[Problem statement] Give the material again in full, matching it exactly.

[Stored records]

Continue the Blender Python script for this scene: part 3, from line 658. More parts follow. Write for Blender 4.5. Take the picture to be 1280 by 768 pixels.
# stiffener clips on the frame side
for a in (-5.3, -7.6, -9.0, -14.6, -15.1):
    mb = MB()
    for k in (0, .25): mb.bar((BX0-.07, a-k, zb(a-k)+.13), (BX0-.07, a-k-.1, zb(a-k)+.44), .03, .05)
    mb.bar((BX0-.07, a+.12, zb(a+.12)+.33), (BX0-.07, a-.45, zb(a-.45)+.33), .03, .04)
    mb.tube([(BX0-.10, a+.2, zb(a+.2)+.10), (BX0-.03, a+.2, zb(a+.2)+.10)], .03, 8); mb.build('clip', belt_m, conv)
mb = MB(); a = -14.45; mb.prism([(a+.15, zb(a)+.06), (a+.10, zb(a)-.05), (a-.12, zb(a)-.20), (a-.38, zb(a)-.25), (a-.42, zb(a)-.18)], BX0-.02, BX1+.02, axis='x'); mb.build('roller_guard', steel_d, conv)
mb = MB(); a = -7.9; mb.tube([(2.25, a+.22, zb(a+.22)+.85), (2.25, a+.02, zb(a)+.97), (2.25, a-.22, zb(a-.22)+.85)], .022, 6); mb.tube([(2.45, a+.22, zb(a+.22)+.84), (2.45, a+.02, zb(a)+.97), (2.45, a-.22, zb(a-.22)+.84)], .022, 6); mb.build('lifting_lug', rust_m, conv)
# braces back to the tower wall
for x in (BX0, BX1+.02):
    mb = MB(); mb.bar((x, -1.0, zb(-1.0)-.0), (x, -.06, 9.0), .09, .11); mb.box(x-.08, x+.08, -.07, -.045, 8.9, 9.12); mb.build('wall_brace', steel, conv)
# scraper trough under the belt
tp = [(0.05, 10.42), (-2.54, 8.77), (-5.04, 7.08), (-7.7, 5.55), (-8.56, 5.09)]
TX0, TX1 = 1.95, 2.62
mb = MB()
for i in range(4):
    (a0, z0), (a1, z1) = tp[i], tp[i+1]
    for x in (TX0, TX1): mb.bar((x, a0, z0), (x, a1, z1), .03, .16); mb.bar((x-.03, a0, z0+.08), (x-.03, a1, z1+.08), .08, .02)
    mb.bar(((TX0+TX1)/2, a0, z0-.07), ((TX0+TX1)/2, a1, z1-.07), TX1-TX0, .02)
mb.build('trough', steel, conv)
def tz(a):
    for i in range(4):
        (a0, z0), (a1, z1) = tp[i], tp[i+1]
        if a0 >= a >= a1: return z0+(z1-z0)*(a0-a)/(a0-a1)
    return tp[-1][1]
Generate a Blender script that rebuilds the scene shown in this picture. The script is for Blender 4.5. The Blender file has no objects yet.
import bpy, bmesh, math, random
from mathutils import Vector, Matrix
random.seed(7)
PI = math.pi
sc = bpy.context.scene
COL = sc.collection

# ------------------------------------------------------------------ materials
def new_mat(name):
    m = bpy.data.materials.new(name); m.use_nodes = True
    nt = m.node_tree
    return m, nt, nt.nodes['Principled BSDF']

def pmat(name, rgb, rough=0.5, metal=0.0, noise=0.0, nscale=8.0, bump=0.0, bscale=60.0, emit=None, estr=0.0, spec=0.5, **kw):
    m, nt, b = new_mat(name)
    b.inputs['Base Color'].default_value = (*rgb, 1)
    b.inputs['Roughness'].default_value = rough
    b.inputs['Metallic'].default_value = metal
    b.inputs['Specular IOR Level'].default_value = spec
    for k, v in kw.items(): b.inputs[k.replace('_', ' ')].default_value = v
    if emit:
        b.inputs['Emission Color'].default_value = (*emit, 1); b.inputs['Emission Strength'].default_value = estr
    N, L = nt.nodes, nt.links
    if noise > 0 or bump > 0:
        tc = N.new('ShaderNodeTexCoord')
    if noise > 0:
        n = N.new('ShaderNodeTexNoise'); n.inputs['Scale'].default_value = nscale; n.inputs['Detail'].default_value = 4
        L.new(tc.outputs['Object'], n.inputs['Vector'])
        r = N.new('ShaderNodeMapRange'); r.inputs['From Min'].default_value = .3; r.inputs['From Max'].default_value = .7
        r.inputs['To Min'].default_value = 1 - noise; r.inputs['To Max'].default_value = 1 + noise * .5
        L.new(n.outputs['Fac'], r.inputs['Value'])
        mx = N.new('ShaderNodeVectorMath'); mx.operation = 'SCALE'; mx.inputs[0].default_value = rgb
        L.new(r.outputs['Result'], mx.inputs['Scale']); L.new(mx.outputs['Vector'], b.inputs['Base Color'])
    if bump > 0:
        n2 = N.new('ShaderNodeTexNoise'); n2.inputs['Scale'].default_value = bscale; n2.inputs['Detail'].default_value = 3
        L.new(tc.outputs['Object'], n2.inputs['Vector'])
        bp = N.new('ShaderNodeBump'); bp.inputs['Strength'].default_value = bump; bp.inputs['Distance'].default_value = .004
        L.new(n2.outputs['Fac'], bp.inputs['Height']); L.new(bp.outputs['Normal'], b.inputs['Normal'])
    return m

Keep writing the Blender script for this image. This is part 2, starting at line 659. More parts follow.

[Output for this task]
Continue the Blender Python script for this scene: part 3, from line 658. More parts follow. Write for Blender 4.5. Take the picture to be 1280 by 768 pixels.
# stiffener clips on the frame side
for a in (-5.3, -7.6, -9.0, -14.6, -15.1):
    mb = MB()
    for k in (0, .25): mb.bar((BX0-.07, a-k, zb(a-k)+.13), (BX0-.07, a-k-.1, zb(a-k)+.44), .03, .05)
    mb.bar((BX0-.07, a+.12, zb(a+.12)+.33), (BX0-.07, a-.45, zb(a-.45)+.33), .03, .04)
    mb.tube([(BX0-.10, a+.2, zb(a+.2)+.10), (BX0-.03, a+.2, zb(a+.2)+.10)], .03, 8); mb.build('clip', belt_m, conv)
mb = MB(); a = -14.45; mb.prism([(a+.15, zb(a)+.06), (a+.10, zb(a)-.05), (a-.12, zb(a)-.20), (a-.38, zb(a)-.25), (a-.42, zb(a)-.18)], BX0-.02, BX1+.02, axis='x'); mb.build('roller_guard', steel_d, conv)
mb = MB(); a = -7.9; mb.tube([(2.25, a+.22, zb(a+.22)+.85), (2.25, a+.02, zb(a)+.97), (2.25, a-.22, zb(a-.22)+.85)], .022, 6); mb.tube([(2.45, a+.22, zb(a+.22)+.84), (2.45, a+.02, zb(a)+.97), (2.45, a-.22, zb(a-.22)+.84)], .022, 6); mb.build('lifting_lug', rust_m, conv)
# braces back to the tower wall
for x in (BX0, BX1+.02):
    mb = MB(); mb.bar((x, -1.0, zb(-1.0)-.0), (x, -.06, 9.0), .09, .11); mb.box(x-.08, x+.08, -.07, -.045, 8.9, 9.12); mb.build('wall_brace', steel, conv)
# scraper trough under the belt
tp = [(0.05, 10.42), (-2.54, 8.77), (-5.04, 7.08), (-7.7, 5.55), (-8.56, 5.09)]
TX0, TX1 = 1.95, 2.62
mb = MB()
for i in range(4):
    (a0, z0), (a1, z1) = tp[i], tp[i+1]
    for x in (TX0, TX1): mb.bar((x, a0, z0), (x, a1, z1), .03, .16); mb.bar((x-.03, a0, z0+.08), (x-.03, a1, z1+.08), .08, .02)
    mb.bar(((TX0+TX1)/2, a0, z0-.07), ((TX0+TX1)/2, a1, z1-.07), TX1-TX0, .02)
mb.build('trough', steel, conv)
def tz(a):
    for i in range(4):
        (a0, z0), (a1, z1) = tp[i], tp[i+1]
        if a0 >= a >= a1: return z0+(z1-z0)*(a0-a)/(a0-a1)
    return tp[-1][1]
Generate a Blender script that rebuilds the scene shown in this picture. The script is for Blender 4.5. The Blender file has no objects yet.
import bpy, bmesh, math, random
from mathutils import Vector, Matrix
random.seed(7)
PI = math.pi
sc = bpy.context.scene
COL = sc.collection

# ------------------------------------------------------------------ materials
def new_mat(name):
    m = bpy.data.materials.new(name); m.use_nodes = True
    nt = m.node_tree
    return m, nt, nt.nodes['Principled BSDF']

def pmat(name, rgb, rough=0.5, metal=0.0, noise=0.0, nscale=8.0, bump=0.0, bscale=60.0, emit=None, estr=0.0, spec=0.5, **kw):
    m, nt, b = new_mat(name)
    b.inputs['Base Color'].default_value = (*rgb, 1)
    b.inputs['Roughness'].default_value = rough
    b.inputs['Metallic'].default_value = metal
    b.inputs['Specular IOR Level'].default_value = spec
    for k, v in kw.items(): b.inputs[k.replace('_', ' ')].default_value = v
    if emit:
        b.inputs['Emission Color'].default_value = (*emit, 1); b.inputs['Emission Strength'].default_value = estr
    N, L = nt.nodes, nt.links
    if noise > 0 or bump > 0:
        tc = N.new('ShaderNodeTexCoord')
    if noise > 0:
        n = N.new('ShaderNodeTexNoise'); n.inputs['Scale'].default_value = nscale; n.inputs['Detail'].default_value = 4
        L.new(tc.outputs['Object'], n.inputs['Vector'])
        r = N.new('ShaderNodeMapRange'); r.inputs['From Min'].default_value = .3; r.inputs['From Max'].default_value = .7
        r.inputs['To Min'].default_value = 1 - noise; r.inputs['To Max'].default_value = 1 + noise * .5
        L.new(n.outputs['Fac'], r.inputs['Value'])
        mx = N.new('ShaderNodeVectorMath'); mx.operation = 'SCALE'; mx.inputs[0].default_value = rgb
        L.new(r.outputs['Result'], mx.inputs['Scale']); L.new(mx.outputs['Vector'], b.inputs['Base Color'])
    if bump > 0:
        n2 = N.new('ShaderNodeTexNoise'); n2.inputs['Scale'].default_value = bscale; n2.inputs['Detail'].default_value = 3
        L.new(tc.outputs['Object'], n2.inputs['Vector'])
        bp = N.new('ShaderNodeBump'); bp.inputs['Strength'].default_value = bump; bp.inputs['Distance'].default_value = .004
        L.new(n2.outputs['Fac'], bp.inputs['Height']); L.new(bp.outputs['Normal'], b.inputs['Normal'])
    return m

Keep writing the Blender script for this image. This is part 2, starting at line 659. More parts follow.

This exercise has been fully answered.